I whole heartedly agree. I haven’t been to this disgraceful event for about ten years. And when I did, I was up to my eyebrows in local and national, political intrigue, back-stabbing, and all that goes with it.
I honour my ancestors, that should go without saying, but I’m not standing in a crowd of degenerate, filthy, two-faced Councillors and “local celebs”, wearing poppies, that in all honesty, should be ripped in anger from their breasts, with all the righteousness in my heart.
Imagine the anger? Viewing the utter hypocracy of these bastards, pretending to pray, smugly acting like they care, “proudly” wearing their poppies as they scan for cameras and media parasites, and then as soon as it is over, they go back to their “Anti-Brexit”, pro-immigration stance… ugly in mind and body.
John Beattie
- Edit
A truly sad day for us all. We Remember Them.
LJP
- Edit
It was interesting that amongst Danny Boyle’s WW1 sand portraits was one of Second Lieutenant Walter Tull, a black officer in the British Army during WW1. Tull was also mentioned on BBC news as having led a file of British soldiers away from danger. Apparently, there have been calls to raise a monument in his memory! Tull was a footballer who played for Tottenham Hotspur amongst other clubs. I intend not diminish his bravery.

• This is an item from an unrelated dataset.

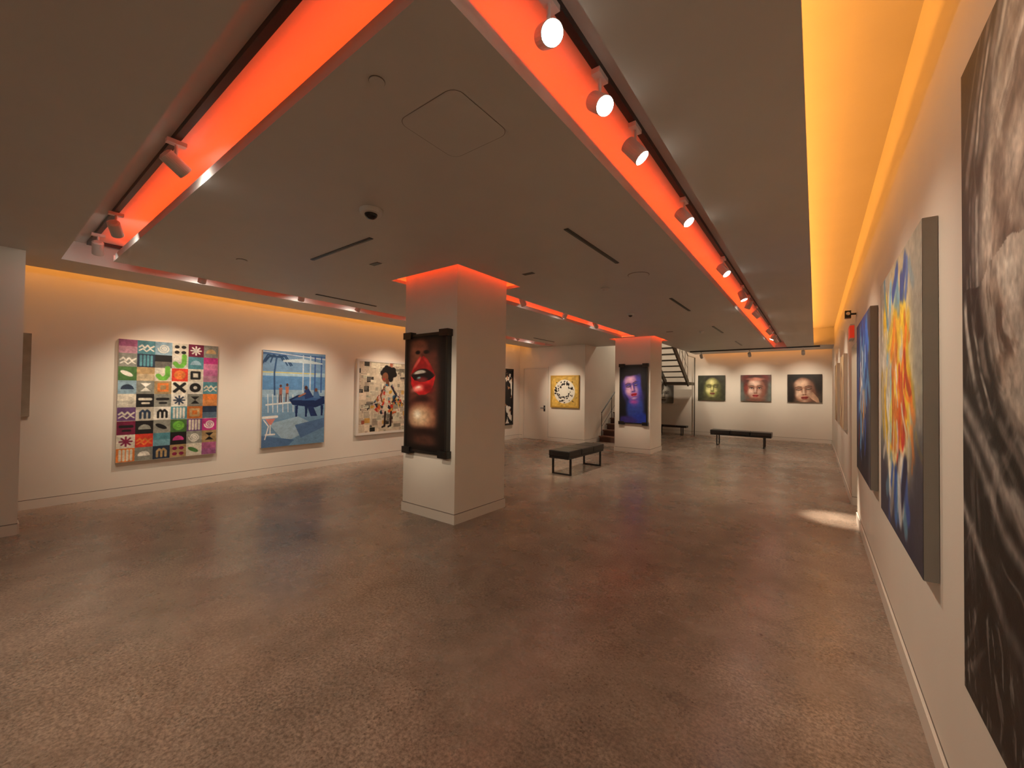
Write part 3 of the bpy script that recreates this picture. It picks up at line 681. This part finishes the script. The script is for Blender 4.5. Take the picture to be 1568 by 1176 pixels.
# ------------------------------------------------------------------ benches
def bench(x0, x1, y0, y1, h=0.44, along='y', th=0.11):
    cx, cy = (x0+x1)/2, (y0+y1)/2; e = empty('gallery_bench', (cx, cy, 0))
    n = 3; mb = MB()
    for k in range(n):
        if along == 'y':
            a = y0+(y1-y0)*k/n; bq = y0+(y1-y0)*(k+1)/n; mb.box(x0, x1, a+.003, bq-.003, h-th+.02, h, M_leather)
        else:
            a = x0+(x1-x0)*k/n; bq = x0+(x1-x0)*(k+1)/n; mb.box(a+.003, bq-.003, y0, y1, h-th+.02, h, M_leather)
    adopt(mb.obj('cushion', bevel=0.018), e)
    mb = MB(); mb.box(x0+.01, x1-.01, y0+.01, y1-.01, h-th-.015, h-th+.02, M_black)
    t = .016
    if along == 'y':
        for yy in (y0+.12, y1-.12):
            for xx in (x0+.03, x1-.03): mb.box(xx-t, xx+t, yy-t, yy+t, 0, h-th-.015, M_black)
            mb.box(x0+.03+t, x1-.03-t, yy-t, yy+t, 0, .025, M_black)
    else:
        for xx in (x0+.18, x1-.18):
            for yy in (y0+.03, y1-.03): mb.box(xx-t, xx+t, yy-t, yy+t, 0, h-th-.015, M_black)
            mb.box(xx-t, xx+t, y0+.03+t, y1-.03-t, 0, .025, M_black)
    adopt(mb.obj('steel_frame', bevel=0.002), e)
bench(-3.88, -3.46, 6.3, 7.78, th=.13)
bench(-2.47, -0.95, 12.95, 13.37, along='x', th=.13)
bench(-4.7, -3.6, 14.95, 15.25, h=.34, along='x', th=.05)

# ------------------------------------------------------------------ staircase
e = empty('staircase', (-4.7, 12.8, 0))
mb = MB(); R_, T_ = .17, .27
for k in range(11):
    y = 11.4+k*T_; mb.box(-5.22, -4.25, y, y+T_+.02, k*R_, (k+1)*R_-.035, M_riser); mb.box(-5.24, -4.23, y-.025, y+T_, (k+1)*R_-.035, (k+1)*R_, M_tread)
yl = 11.4+11*T_; zl = 11*R_
mb.box(-5.24, -3.42, yl, yl+1.0, zl-.10, zl, M_stairg)
for k in range(7):
    y = yl-k*T_; z = zl+(k+1)*R_; mb.box(-4.12, -3.45, y-T_, y+.02, z-.03, z, M_stairg)
adopt(mb.obj('steps'), e)
mb = MB()
def slab(p0, p1, x0, x1, th, m):
    i = len(mb.v); k = mb.mi(m)
    for (y, z) in (p0, p1, (p1[0], p1[1]-th), (p0[0], p0[1]-th)):
        mb.v.append((x0, y, z)); mb.v.append((x1, y, z))
    for f in [(0,1,3,2),(2,3,5,4),(4,5,7,6),(6,7,1,0),(0,2,4,6),(1,7,5,3)]:
        mb.f.append(tuple(i+j for j in f)); mb.m.append(k)
slab((11.35, .22), (yl, zl+.05), -4.25, -4.20, .28, M_stairg)
slab((yl+.05, zl+.05), (yl-7*T_, zl+7*R_+.05), -3.45, -3.40, .2, M_stairg); slab((yl+.05, zl+.05), (yl-7*T_, zl+7*R_+.05), -4.17, -4.12, .2, M_stairg)
adopt(mb.obj('stringers'), e)
mb = MB()
def rail(x, ya, za, yb, zb, n, m=M_black, mid=True):
    mb.cyl((x, ya, za+.88), (x, yb, zb+.88), .018, .018, m, 10)
    if mid: mb.cyl((x, ya, za+.45), (x, yb, zb+.45), .007, .007, m, 8)
    for k in range(n+1):
        t = k/n; y = ya+(yb-ya)*t; z = za+(zb-za)*t; mb.cyl((x, y, z), (x, y, z+.88), .011, .011, m, 8)
rail(-5.17, 11.43, .0, yl, zl, 4); rail(-4.29, 11.43, .0, yl, zl, 4); rail(-3.43, yl, zl, yl-5*T_, zl+5*R_, 4, M_steel)
mb.cyl((-3.43, yl, zl+.88), (-3.43, yl+1, zl+.88), .016, .016, M_steel, 10); mb.cyl((-3.43, yl+.98, 0), (-3.43, yl+.98, zl+.88), .02, .02, M_stairg, 10)
mb.cyl((-4.9, yl+.98, 0), (-4.9, yl+.98, zl-.1), .03, .03, M_stairg, 10)
adopt(mb.obj('railing'), e)

# ------------------------------------------------------------------ ceiling fittings
def slot(x0, x1, y0, y1):
    mb = MB(); mb.box(x0, x1, y0, y1, CE-.006, CE, M_black)
    if (x1-x0) > (y1-y0): mb.box(x0, x1, (y0+y1)/2-.004, (y0+y1)/2+.004, CE-.009, CE-.006, M_frameb)
    else: mb.box((x0+x1)/2-.004, (x0+x1)/2+.004, y0, y1, CE-.009, CE-.006, M_frameb)
    mb.obj('linear_air_diffuser')
slot(-4.26, -3.2, 2.11, 2.15)
for y in (2.95, 6.0, 9.0, 11.9): slot(-1.69, -1.65, y, y+1.1)
for y in (2.95, 5.9, 8.6): slot(-5.79, -5.75, y, y+1.0)
for x, y in ((-3.82, 2.6), (-2.66, 3.84), (-5.1, 4.6), (-2.6, 9.3)):
    mb = MB(); mb.box(x-.07, x+.07, y-.03, y+.03, CE-.006, CE-.002, M_black); mb.box(x-.08, x+.08, y-.04, y+.04, CE-.002, CE, M_ceil); mb.obj('ceiling_air_vent')
# access panel outline
mb = MB()
def rr(x0, x1, y0, y1, r, n=6):
    pts = []
    for cx, cy, a in ((x1-r, y1-r, 0), (x0+r, y1-r, PI/2), (x0+r, y0+r, PI), (x1-r, y0+r, 1.5*PI)):
        for k in range(n+1): pts.append((cx+r*math.cos(a+k*PI/2/n), cy+r*math.sin(a+k*PI/2/n)))
    return pts
o_, i_ = rr(-1.70, -1.29, 1.265, 1.675, .06), rr(-1.697, -1.293, 1.268, 1.672, .057)
nn = len(o_)
for k in range(nn):
    a, b2, c, d = o_[k], o_[(k+1) % nn], i_[(k+1) % nn], i_[k]; mb.quad((*a, CE-.001), (*d, CE-.001), (*c, CE-.001), (*b2, CE-.001), M_gap)
k0 = len(mb.v); mb.v += [(x, y, CE-.0015) for x, y in i_]; mb.f.append(tuple(k0+k for k in reversed(range(nn)))); mb.m.append(mb.mi(M_ceil))
mb.obj('ceiling_access_panel')
def dome(x, y, r, name='security_camera'):
    e = empty(name, (x, y, CE)); mb = MB(); mb.cyl((x, y, CE), (x, y, CE-.035), r, r*.95, M_head, 28); adopt(mb.obj('housing', bevel=.004), e)
    bm = bmesh.new(); bmesh.ops.create_uvsphere(bm, u_segments=20, v_segments=12, radius=r*.56)
    for v in bm.verts: v.co.z *= .8
    me = bpy.data.meshes.new('lens_dome'); bm.to_mesh(me); bm.free(); me.materials.append(M_dome)
    for q in me.polygons: q.use_smooth = True
    ob = bpy.data.objects.new('lens_dome', me); coll.objects.link(ob); ob.parent = e; ob.location = (0, 0, -.035)
dome(-2.70, 1.79, .085); dome(-2.56, 6.8, .06)
for x, y, r in ((-1.64, 4.6, .12), (-1.55, 1.045-.0, .035), (-4.9, 1.7, .05)):
    mb = MB(); mb.cyl((x, y, CE), (x, y, CE-.004), r, r, M_gap, 32); mb.cyl((x, y, CE-.003), (x, y, CE-.007), r*.96, r*.94, M_ceil, 32); mb.obj('ceiling_speaker')
for x, y in ((-2.2, 4.94), (-2.0, 9.6)):
    mb = MB(); mb.cyl((x, y, CE), (x, y, CE-.02), .055, .055, M_head, 24); mb.cyl((x, y, CE-.02), (x, y, CE-.045), .045, .03, M_head, 24); mb.obj('smoke_detector')

# ------------------------------------------------------------------ track & lamps
def track(x0, x1, y0, y1, zt=TT):
    mb = MB(); mb.box(x0, x1, y0, y1, zt-.035, zt, M_black); return mb.obj('lighting_track')
track(-0.858, -0.822, 0.70, 14.5); track(-6.4, -0.9, .722, .758); track(-6.318, -6.282, .76, 10.2); track(-3.698, -3.662, 4.5, 9.6); track(-3.3, 0.1, 14.08, 14.116, CE); track(-5.8, -0.5, -1.62, -1.584, CE)  # last track is unseen, added to carry the floods behind the camera

WARM = (1.0, 0.80, 0.585)
def head(x, y, tgt, power=110, ang=48, zt=TT, lit=True, hz=None):
    hz = hz or (zt-.18); c = Vector((x, y, hz)); T = Vector(tgt); d = (T-c).normalized()
    e = empty('track_light', (x, y, zt-.035))
    mb = MB(); mb.box(x-.022, x+.022, y-.05, y+.05, zt-.06, zt-.035, M_head); mb.cyl((x, y, zt-.06), (x, y, hz), .009, .009, M_head, 10)
    mb.cyl(c-d*.065, c+d*.065, .045, .045, M_head, 24, caps=True); mb.cyl(c-d*.075, c-d*.065, .03, .045, M_head, 24)
    mb.cyl(c+d*.064, c+d*.067, .042, .042, M_head, 24, True, M_lens if lit else M_black)
    adopt(mb.obj('spot_head'), e)
    if power > 0:
        l = bpy.data.lights.new('spot_beam', 'SPOT'); l.energy = power; l.color = WARM; l.spot_size = math.radians(ang); l.spot_blend = 1.0; l.shadow_soft_size = .03
        o = bpy.data.objects.new('spot_beam', l); coll.objects.link(o); o.location = c+d*.085; o.rotation_euler = d.to_track_quat('-Z', 'Y').to_euler(); adopt(o, e)
xr_ = -.84
head(xr_, 1.33, (.36, .25, 1.7), 48, 75); head(xr_, 1.80, (.36, 1.0, 1.6), 48, 75); head(xr_, 2.28, (.36, 2.5, 1.4), 58, 70); head(xr_, 3.38, (.36, 3.1, 1.3), 58, 75)
head(xr_, 5.1, (.36, 4.7, 1.3), 85, 75); head(xr_, 6.6, (.24, 6.3, 0.0), 900, 17); head(xr_, 8.3, (.36, 8.8, 1.4), 95, 75); head(xr_, 10.8, (.36, 11.2, 1.4), 95, 75); head(xr_, 12.6, (.36, 13.6, 1.5), 70, 75)
head(xr_, 7.3, (-2.2, 8.0, 0), 80, 110); head(xr_, 11.8, (-2.2, 11.6, 0), 80, 110)  # wide floods added to raise general light off the floor
head(-3.22, .74, (-3.66, 3.2, 1.35), 190, 32); head(-5.0, .74, (-7.55, 1.9, 1.1), 100, 50); head(-5.85, .74, (-7.55, 1.0, 1.0), 30, 50)
xl_ = -6.3
head(xl_, 1.75, (-7.55, 1.75, 1.1), 95, 75); head(xl_, 3.0, (-7.55, 3.4, 1.1), 95, 75); head(xl_, 3.97, (-7.55, 3.75, 1.1), 55, 75); head(xl_, 5.4, (-7.55, 5.5, 1.1), 112, 75); head(xl_, 7.4, (-7.55, 7.5, 1.1), 70, 75)
head(xl_, 9.4, (-7.55, 9.5, 1.1), 100, 70); head(xl_, 8.6, (-5.94, 10.5, 1.4), 170, 50)
head(-3.68, 5.16, (-3.6, 6.9, .4), 110, 50); head(-3.68, 6.5, (-4.9, 6.4, 0), 75, 110); head(-3.68, 7.8, (-3.62, 9.85, 1.35), 160, 40)  # middle head is a wide flood added for general light
for x in (-2.95, -1.6, -.28): head(x, 14.1, (x, 15.7, 1.55), 92, 70, zt=CE)
for x, tx in ((-4.3, -3.9), (-2.9, -2.8), (-1.2, -1.6)): head(x, -1.6, (tx, 0.9, 0), 80, 105, zt=CE)  # unseen floods added behind the camera to brighten the foreground floor

# LED cove strips
RED = (1.0, 0.055, 0.008); AMB = (1.0, 0.35, 0.045)
def strip(name, x0, x1, y0, y1, z, perm, col):
    L = max(x1-x0, y1-y0); l = bpy.data.lights.new(name, 'AREA'); l.shape = 'RECTANGLE'; l.size = x1-x0; l.size_y = y1-y0; l.color = col; l.energy = perm*L
    o = bpy.data.objects.new(name, l); coll.objects.link(o); o.location = ((x0+x1)/2, (y0+y1)/2, z); o.rotation_euler = (PI, 0, 0)
zs = CE+.018; PR = 2.9
strip('led_strip_red', -1.09, -1.06, 1.0, 14.6, zs, PR, RED); strip('led_strip_red', -6.0, -1.15, .945, .975, zs, PR, RED); strip('led_strip_red', -6.11, -6.08, 1.0, 10.2, zs, PR, RED); strip('led_strip_red', -3.925, -3.895, 4.5, 9.6, zs, PR, RED)
strip('led_strip_amber', -.19, -.15, YB+.05, 13.8, zs, 5.4, AMB); strip('led_strip_amber', -7.08, -7.04, YB+.05, YD-.05, zs, 6.5, AMB); strip('led_strip_amber', -3.35, XR-.05, 15.18, 15.22, zs, 5.5, AMB)
for c in (C1, C2):
    q = 4.5
    strip('led_strip_red', c[0]-.2, c[1]+.2, c[2]-.195, c[2]-.17, zs, q, RED); strip('led_strip_red', c[0]-.2, c[1]+.2, c[3]+.17, c[3]+.195, zs, q, RED)
    strip('led_strip_red', c[0]-.195, c[0]-.17, c[2]-.15, c[3]+.15, zs, q, RED); strip('led_strip_red', c[1]+.17, c[1]+.195, c[2]-.15, c[3]+.15, zs, q, RED)

# unseen luminaires: corridor, and one added to light the stairwell
def lum(x, y, z, p, s):
    e = empty('unseen_luminaire', (x, y, z)); mb = MB(); mb.box(x-s, x+s, y-s, y+s, z-.03, z, M_head); mb.quad((x-s+.02,y-s+.02,z-.031),(x-s+.02,y+s-.02,z-.031),(x+s-.02,y+s-.02,z-.031),(x+s-.02,y-s+.02,z-.031), mat('unseen_luminaire_diffuser', (1,1,1,1), .5, emis=(1,.8,.6,1), estr=3)); adopt(mb.obj('fixture'), e)
    l = bpy.data.lights.new('unseen_luminaire_beam', 'AREA'); l.size = s*1.8; l.energy = p; l.color = WARM; o = bpy.data.objects.new('unseen_luminaire_beam', l); coll.objects.link(o); o.location = (x, y, z-.04); adopt(o, e)
lum(-4.4, 13.4, 4.8, 60, .25); lum(1.0, 6.8, 2.5, 8, .15)

# world
w = bpy.data.worlds.new('World'); scene.world = w; w.use_nodes = True
w.node_tree.nodes['Background'].inputs['Color'].default_value = (0.02, 0.018, 0.016, 1); w.node_tree.nodes['Background'].inputs['Strength'].default_value = 0.3

# ------------------------------------------------------------------ camera
cam = bpy.data.cameras.new('camera'); co = bpy.data.objects.new('camera', cam); coll.objects.link(co)
cam.sensor_width = 36; cam.lens = 620/1568*36; cam.clip_start = .05; cam.clip_end = 100
p_, r_ = 0.0167, 0.0123
f0 = Vector((-.6, .8, 0)); R0 = Vector((.8, .6, 0)); U0 = Vector((0, 0, 1))
fw = (f0*math.cos(p_)+U0*math.sin(p_)).normalized(); up = (U0*math.cos(p_)-f0*math.sin(p_)).normalized()
rc = R0*math.cos(r_)+up*math.sin(r_); uc = up*math.cos(r_)-R0*math.sin(r_)
m = Matrix((rc, uc, -fw)).transposed().to_4x4(); m.translation = Vector((0, 0, CZ)); co.matrix_world = m
scene.camera = co
scene.view_settings.view_transform = 'Standard'
scene.view_settings.look = 'None'
scene.view_settings.gamma = 1.06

However, I recall seeing a photograph of the Welsh national rugby team of 1912/13. Of those present in the photograph twelve were killed in the Great War. I am sure photographs of other sporting teams of that era would provide a similar tragic story. But, it appears, we must lionise only one sportsman from the WW1 generation.
On another note, I watched Peter Jackson excellent WW1 documentary on the conflict. Rare TV indeed. Does anyone remember the great BBC series ‘The Great War’ first broadcast in the 60’s and repeated on occasions but not recently ( at least I can’t recall if it has). Of course, that documentary was produced when the BBC was the BBC.
Max Musson
- Edit
I agree LJP.
There is already a monument to Walter Tull in Northampton, very close to the Northampton Town football stadium on what is now called ‘Walter Tull Way’. As you say, there is no need to denigrate a man who by all accounts fought bravely, during WW1, however as you say, it is his race that has resulted in him being commemorated with a memorial and the road named after him, and there were probably hundreds of thousands of other brave men who are not so conspicuously remembered simply because they were White.
I too remember ‘The Great War’, and of course such programmes are no longer shown on television for fear that they will inculcate patriotism and nationalism in healthy young minds.